Subjects of poems can be intensely personal - my parakeet that died, my
car that I had when I was sixteen, my breakfast last Thursday - but usually
they will generalize to the universal and timeless. THEME The theme is the underlying message which the author is attempting, consciously or subconsciously, to deliver about the poem's subject. For instance, if the subject of the poem is war, the theme may be that war is brutal and dehumanizing and should be resisted by persons of character. If you are writing an explication/analysis paper about a poem, the theme of the poem will generally be the thesis of your paper, the focal idea of that paper, and you will develop your paper by showing how the elements of the poem - characters, figures of speech, tone, etc. - help develop that poem's theme.

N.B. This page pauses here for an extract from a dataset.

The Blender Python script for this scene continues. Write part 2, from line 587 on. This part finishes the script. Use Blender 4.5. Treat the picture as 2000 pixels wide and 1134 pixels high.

Poems often have more than one theme, and often many. Your choice of theme sometimes depends on your own areas of interest. For example, if you're a psychology major, you might focus on the message a poem is delivering about the necessity for honest communication between people. If, on the other hand, you are a political science major, you might focus on a sociopolitical message being imparted by the same poem, something about the necessity for people to cooperate on a global scale. Although you have a certain amount of freedom in your choice of theme, it's crucial that the text of the poem support the theme you have posited; if it doesn't, you're imposing upon the poem a meaning which isn't there [and you'll get an F].